_Problem_
Using the records below, quote only the span that opens with the line containing "Build this scene" and closes with the line containing "bpy.context.scene.camera = cam", exactly and inclusively.

(Rows from a 3D scene dataset)
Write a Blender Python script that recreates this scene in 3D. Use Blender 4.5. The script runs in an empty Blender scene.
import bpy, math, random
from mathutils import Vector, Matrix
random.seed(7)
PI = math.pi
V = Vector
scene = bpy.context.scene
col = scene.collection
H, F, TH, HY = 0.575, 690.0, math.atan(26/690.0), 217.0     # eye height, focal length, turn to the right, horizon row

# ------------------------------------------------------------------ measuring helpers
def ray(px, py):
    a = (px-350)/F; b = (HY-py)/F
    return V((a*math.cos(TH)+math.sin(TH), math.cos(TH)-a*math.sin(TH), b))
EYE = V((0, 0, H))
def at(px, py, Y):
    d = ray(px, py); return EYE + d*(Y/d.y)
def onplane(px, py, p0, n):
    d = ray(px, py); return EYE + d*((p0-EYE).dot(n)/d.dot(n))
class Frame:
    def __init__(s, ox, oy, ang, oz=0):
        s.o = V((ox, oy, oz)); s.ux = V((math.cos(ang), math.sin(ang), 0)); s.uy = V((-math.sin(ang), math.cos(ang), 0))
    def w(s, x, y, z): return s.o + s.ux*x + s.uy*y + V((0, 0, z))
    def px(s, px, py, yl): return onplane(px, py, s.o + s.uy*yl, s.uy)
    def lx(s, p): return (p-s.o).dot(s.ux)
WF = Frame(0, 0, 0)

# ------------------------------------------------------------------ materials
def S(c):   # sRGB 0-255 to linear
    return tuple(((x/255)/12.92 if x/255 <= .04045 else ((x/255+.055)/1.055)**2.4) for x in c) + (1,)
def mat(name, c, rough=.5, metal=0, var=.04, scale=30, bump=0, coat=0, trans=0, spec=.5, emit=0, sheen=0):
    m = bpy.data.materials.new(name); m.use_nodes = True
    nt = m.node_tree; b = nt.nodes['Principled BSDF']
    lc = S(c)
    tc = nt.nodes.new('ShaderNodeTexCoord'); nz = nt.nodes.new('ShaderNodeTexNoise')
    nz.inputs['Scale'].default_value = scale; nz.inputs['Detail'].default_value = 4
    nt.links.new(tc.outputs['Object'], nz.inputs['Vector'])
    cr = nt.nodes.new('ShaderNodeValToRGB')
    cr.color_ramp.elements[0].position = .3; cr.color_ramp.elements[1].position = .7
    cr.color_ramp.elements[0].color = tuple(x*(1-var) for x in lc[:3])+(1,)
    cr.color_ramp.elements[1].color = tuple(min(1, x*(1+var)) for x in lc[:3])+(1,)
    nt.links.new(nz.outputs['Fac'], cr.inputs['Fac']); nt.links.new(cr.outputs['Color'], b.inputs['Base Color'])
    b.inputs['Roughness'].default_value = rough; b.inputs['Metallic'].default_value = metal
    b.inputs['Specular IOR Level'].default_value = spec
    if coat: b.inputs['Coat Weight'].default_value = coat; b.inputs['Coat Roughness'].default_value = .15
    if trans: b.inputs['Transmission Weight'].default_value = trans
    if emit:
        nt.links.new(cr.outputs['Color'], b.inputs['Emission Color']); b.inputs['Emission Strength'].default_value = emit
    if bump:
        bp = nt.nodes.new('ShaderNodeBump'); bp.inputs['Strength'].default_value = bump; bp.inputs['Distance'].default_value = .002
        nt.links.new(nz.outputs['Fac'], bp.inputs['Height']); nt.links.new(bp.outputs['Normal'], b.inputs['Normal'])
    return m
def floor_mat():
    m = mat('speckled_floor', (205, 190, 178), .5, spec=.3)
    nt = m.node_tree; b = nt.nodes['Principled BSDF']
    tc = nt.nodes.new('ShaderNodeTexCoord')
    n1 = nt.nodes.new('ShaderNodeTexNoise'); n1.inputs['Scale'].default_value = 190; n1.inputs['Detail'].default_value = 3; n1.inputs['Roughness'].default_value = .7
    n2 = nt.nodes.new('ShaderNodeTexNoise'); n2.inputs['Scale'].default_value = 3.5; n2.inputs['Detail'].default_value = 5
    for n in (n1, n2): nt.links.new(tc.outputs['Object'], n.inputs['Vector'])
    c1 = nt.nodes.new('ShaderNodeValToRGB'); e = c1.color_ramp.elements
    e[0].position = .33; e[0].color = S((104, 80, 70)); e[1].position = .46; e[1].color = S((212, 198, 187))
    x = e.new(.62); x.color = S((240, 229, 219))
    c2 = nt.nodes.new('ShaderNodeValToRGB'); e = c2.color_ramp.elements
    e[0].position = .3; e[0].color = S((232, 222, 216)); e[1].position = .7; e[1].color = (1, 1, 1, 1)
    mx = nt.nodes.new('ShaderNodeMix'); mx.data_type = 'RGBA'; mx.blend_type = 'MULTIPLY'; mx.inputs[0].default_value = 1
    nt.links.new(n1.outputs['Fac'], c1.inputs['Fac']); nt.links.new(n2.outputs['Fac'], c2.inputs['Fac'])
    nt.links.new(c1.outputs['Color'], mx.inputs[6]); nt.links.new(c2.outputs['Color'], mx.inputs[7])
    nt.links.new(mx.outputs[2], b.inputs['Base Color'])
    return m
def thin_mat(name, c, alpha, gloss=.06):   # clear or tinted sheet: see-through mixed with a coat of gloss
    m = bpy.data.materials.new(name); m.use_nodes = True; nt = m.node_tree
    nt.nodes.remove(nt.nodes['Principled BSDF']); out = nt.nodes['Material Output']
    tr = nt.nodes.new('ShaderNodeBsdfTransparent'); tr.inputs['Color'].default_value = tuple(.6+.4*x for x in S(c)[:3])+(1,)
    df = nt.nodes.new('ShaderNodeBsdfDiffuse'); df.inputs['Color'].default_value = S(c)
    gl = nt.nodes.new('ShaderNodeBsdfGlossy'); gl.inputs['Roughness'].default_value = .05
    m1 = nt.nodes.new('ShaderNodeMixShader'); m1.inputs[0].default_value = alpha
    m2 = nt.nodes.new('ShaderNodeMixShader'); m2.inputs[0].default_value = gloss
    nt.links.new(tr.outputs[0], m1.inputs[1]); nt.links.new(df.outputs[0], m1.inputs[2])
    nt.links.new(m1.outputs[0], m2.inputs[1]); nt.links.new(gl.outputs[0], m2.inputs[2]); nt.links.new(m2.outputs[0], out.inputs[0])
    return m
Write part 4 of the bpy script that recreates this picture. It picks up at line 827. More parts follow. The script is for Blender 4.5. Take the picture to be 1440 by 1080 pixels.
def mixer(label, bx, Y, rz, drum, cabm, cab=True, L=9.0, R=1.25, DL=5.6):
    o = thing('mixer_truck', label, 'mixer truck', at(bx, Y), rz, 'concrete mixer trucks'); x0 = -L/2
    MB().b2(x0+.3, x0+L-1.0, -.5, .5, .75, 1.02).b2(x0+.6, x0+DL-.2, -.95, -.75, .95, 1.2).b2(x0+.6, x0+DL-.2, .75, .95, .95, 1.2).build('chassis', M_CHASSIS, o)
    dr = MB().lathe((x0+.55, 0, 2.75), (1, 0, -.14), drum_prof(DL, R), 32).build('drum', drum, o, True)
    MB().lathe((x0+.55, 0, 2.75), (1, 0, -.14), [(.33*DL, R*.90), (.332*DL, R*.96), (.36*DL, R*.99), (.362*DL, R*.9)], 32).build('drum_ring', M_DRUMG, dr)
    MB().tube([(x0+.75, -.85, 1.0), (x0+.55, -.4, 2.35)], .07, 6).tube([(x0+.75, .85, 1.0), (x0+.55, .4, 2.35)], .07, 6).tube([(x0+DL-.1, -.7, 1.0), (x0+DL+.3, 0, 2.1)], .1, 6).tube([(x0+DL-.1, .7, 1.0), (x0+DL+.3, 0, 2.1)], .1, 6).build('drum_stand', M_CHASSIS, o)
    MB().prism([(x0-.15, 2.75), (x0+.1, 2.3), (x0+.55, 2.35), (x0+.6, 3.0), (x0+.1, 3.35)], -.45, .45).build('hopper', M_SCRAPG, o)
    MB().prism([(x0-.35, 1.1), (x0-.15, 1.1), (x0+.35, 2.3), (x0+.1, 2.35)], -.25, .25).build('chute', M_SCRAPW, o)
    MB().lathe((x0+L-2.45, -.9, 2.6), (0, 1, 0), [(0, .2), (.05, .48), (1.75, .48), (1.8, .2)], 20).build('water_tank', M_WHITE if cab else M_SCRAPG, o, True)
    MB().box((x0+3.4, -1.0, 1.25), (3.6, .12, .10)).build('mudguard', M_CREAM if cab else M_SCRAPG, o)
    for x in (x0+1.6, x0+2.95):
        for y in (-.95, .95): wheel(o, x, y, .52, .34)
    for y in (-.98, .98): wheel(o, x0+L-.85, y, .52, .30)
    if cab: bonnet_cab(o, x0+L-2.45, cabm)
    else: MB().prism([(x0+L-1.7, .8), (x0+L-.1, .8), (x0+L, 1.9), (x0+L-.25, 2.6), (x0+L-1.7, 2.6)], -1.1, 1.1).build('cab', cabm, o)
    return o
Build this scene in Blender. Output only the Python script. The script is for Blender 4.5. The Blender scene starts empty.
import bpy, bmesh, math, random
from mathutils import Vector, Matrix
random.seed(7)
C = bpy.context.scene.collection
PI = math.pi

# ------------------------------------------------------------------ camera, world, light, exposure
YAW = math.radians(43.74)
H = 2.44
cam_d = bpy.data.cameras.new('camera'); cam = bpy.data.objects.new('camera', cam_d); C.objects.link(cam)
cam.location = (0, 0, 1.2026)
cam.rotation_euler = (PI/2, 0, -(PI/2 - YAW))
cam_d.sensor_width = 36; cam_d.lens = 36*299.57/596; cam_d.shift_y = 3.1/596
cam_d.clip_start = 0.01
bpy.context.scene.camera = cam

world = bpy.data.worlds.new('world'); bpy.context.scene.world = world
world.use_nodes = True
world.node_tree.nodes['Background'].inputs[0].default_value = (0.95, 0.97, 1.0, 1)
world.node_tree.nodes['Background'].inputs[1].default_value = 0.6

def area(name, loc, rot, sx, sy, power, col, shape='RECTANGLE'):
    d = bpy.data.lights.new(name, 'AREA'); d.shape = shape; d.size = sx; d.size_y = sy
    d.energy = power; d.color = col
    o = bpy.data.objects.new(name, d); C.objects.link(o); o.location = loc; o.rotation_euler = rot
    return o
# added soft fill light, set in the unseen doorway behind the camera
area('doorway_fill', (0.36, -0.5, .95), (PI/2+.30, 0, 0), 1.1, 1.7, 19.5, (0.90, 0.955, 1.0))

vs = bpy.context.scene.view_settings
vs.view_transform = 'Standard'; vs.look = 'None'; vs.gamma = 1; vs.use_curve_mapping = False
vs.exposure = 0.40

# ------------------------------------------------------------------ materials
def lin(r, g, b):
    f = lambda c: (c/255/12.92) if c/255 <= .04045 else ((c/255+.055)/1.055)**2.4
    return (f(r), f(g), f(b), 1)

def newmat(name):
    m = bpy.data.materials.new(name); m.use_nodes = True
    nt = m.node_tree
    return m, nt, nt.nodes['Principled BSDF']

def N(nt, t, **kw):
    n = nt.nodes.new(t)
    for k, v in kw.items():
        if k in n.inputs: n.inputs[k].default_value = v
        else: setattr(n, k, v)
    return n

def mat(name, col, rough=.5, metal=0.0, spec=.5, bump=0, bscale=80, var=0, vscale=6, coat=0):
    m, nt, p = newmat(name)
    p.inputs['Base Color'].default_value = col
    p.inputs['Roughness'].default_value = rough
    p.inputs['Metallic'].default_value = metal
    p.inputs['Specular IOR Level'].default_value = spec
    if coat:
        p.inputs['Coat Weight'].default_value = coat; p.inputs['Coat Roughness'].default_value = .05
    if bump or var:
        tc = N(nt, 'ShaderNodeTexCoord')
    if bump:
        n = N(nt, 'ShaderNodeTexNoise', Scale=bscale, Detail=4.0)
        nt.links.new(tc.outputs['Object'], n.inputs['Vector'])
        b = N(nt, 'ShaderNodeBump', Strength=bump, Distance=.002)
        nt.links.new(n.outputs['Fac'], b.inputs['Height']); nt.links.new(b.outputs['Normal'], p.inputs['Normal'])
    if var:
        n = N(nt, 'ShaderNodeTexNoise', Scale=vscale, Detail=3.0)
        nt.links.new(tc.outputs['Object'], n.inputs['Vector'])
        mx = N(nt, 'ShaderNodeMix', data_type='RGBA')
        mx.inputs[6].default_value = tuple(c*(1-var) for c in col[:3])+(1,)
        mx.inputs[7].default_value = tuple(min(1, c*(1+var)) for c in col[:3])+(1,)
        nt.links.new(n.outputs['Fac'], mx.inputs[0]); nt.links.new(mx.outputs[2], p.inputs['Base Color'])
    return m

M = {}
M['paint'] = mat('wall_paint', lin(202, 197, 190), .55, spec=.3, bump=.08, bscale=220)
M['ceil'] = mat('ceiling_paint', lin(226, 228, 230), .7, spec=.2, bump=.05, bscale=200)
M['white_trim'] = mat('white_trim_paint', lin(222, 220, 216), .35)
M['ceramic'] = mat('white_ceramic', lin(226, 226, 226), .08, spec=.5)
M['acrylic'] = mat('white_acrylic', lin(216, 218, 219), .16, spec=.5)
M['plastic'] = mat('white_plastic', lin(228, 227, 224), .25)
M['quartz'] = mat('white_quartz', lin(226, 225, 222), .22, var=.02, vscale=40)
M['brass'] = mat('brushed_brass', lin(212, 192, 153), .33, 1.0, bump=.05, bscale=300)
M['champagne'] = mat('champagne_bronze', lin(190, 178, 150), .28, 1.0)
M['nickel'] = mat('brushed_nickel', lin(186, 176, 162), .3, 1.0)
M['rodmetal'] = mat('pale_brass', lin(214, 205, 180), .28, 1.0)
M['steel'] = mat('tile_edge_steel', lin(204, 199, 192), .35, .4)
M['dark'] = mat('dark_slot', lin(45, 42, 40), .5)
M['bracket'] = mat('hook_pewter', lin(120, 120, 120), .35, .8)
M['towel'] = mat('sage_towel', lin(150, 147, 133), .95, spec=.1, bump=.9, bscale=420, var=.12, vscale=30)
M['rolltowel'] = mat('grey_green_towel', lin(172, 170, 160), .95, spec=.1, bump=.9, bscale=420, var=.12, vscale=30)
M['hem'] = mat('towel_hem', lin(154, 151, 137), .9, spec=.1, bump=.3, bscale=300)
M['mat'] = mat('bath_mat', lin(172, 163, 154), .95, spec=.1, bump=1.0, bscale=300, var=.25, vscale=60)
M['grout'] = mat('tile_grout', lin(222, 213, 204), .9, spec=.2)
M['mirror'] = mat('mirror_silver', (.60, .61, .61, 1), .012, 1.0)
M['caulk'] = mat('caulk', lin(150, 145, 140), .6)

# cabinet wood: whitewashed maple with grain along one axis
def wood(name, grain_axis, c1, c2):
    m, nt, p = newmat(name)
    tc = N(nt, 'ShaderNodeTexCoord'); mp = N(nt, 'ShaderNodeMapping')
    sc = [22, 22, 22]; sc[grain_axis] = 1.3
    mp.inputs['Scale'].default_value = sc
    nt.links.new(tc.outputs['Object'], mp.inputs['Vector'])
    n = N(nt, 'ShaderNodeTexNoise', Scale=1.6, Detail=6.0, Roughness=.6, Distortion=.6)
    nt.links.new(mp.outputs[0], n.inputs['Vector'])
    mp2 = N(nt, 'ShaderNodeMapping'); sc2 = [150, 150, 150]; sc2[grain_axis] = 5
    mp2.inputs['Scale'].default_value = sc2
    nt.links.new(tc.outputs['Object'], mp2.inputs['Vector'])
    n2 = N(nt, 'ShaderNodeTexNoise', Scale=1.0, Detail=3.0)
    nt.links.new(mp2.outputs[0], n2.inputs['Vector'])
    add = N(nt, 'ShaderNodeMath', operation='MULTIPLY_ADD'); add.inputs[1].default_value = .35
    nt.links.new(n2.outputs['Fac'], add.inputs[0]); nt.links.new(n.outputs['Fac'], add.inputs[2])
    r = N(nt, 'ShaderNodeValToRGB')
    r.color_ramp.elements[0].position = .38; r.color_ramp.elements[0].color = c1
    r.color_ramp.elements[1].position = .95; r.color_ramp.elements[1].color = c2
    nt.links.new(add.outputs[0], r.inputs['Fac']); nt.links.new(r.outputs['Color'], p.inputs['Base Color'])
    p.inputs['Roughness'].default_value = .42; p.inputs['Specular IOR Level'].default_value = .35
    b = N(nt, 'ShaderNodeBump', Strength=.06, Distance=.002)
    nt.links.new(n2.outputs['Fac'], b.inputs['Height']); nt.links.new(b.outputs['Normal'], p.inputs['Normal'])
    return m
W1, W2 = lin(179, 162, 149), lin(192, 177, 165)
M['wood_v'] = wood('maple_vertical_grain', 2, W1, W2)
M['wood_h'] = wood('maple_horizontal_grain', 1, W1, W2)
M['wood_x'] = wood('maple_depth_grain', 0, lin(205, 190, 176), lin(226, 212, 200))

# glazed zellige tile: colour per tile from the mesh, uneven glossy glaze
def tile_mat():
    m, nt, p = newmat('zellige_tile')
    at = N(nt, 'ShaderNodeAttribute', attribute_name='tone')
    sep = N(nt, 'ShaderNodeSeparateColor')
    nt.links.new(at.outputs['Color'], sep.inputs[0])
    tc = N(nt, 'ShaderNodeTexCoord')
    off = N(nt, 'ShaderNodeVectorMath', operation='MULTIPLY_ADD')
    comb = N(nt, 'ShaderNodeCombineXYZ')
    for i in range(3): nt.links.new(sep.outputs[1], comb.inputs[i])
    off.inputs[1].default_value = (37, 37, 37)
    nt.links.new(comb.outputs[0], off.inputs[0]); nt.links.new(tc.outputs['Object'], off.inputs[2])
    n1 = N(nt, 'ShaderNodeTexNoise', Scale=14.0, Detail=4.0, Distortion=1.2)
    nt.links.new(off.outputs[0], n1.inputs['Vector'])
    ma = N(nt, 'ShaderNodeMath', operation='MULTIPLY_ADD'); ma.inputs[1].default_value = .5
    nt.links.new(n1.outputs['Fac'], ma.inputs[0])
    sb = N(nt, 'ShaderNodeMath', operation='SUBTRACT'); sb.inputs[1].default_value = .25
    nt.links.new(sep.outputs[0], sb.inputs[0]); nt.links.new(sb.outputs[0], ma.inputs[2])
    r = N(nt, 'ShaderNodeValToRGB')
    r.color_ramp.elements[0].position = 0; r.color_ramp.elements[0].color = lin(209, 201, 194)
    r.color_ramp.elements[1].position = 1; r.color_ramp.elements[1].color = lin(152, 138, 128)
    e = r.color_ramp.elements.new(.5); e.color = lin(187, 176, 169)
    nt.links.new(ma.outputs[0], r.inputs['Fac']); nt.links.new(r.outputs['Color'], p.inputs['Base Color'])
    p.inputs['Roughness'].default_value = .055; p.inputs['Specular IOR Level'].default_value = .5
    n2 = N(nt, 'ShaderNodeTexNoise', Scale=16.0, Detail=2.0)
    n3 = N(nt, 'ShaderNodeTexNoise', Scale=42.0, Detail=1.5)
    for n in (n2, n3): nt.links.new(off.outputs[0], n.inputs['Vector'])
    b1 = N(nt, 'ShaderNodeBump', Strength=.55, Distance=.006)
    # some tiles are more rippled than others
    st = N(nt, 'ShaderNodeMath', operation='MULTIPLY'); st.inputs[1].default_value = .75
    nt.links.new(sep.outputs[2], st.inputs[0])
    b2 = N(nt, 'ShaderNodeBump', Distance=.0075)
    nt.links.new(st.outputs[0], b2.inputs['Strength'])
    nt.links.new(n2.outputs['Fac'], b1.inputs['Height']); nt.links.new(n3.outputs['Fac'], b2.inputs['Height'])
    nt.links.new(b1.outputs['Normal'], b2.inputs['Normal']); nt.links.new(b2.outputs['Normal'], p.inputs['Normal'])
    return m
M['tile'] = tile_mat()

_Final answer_
Build this scene in Blender. Output only the Python script. The script is for Blender 4.5. The Blender scene starts empty.
import bpy, bmesh, math, random
from mathutils import Vector, Matrix
random.seed(7)
C = bpy.context.scene.collection
PI = math.pi

# ------------------------------------------------------------------ camera, world, light, exposure
YAW = math.radians(43.74)
H = 2.44
cam_d = bpy.data.cameras.new('camera'); cam = bpy.data.objects.new('camera', cam_d); C.objects.link(cam)
cam.location = (0, 0, 1.2026)
cam.rotation_euler = (PI/2, 0, -(PI/2 - YAW))
cam_d.sensor_width = 36; cam_d.lens = 36*299.57/596; cam_d.shift_y = 3.1/596
cam_d.clip_start = 0.01
bpy.context.scene.camera = cam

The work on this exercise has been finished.